The Source Tour Spring 2018: Sancerre and Anjou – A Visit with Captain Hook and Radagast

April 18, 2018

The first leg of our trip that started in Champagne and ended in Paris was marked by a lot of rain and cold—sometimes freezing temperatures, and our last days in the Loire Valley were no exception.

François Dal is on the left, Captain Hook on the right.
François Dal is on the left, Captain Hook on the right.

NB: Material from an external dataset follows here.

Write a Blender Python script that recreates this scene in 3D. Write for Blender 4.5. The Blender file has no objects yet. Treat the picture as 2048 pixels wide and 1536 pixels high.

We started with a fantastic visit with Francis Crochet and one of the world’s most interesting viticulturists, François Dal. We discussed different soils in Sancerre and how they influence each wine, and furthered the conversation about symbiotic microbial life in the soil that supports mineral and nutrient acquisition (perhaps encouraging the mineral impression of a wine) for the vine. There will definitely be more on that later!

Crochet Petite Chemarin

The highlights during our visit with Patrick Baudouin in Anjou were tasting his Anjou white wines: 2014 Les Gats, 2015 Cornillard, 2016 Savennieres and 2016 Effusion—all of which will find their way to California in the next couple months.

Patrick Baudouin
Patrick Baudouin

After visiting numerous vineyards, we went to a natural wine bar à vin in the area for lunch filled with regional charcuterie and cheeses. Being in a room surrounded by a lot of natural wines made for good conversation with Patrick. Of course, I couldn’t resist asking him what he thought about the “natural wine” movement. He smiled at my loaded question, since he is, after all, smack dab in the middle of it.

While being a naturalist (and a bit of a wizard with viticulture), Patrick maintains a realistic outlook with regard to a vigneron’s relationship to the vine and the finished wine. He commented that vineyards couldn’t do the job alone, and that they need the vigneron’s contribution; after all, it was a vigneron who decided in the past what to grow and how to grow it, and they continue to decide this today. I personally love the idea behind making wines as natural as possible. My challenge with the movement is that I feel many are admirably committed to its ideals in the vineyard but are missing a solid understanding of how to properly manage the nature of their wines in the cellar so that the terroir they may seek to preserve isn’t hidden by their lack of understanding of how to protect their wines. So much to talk about there, but I look forward to these great farmers becoming great winemakers too.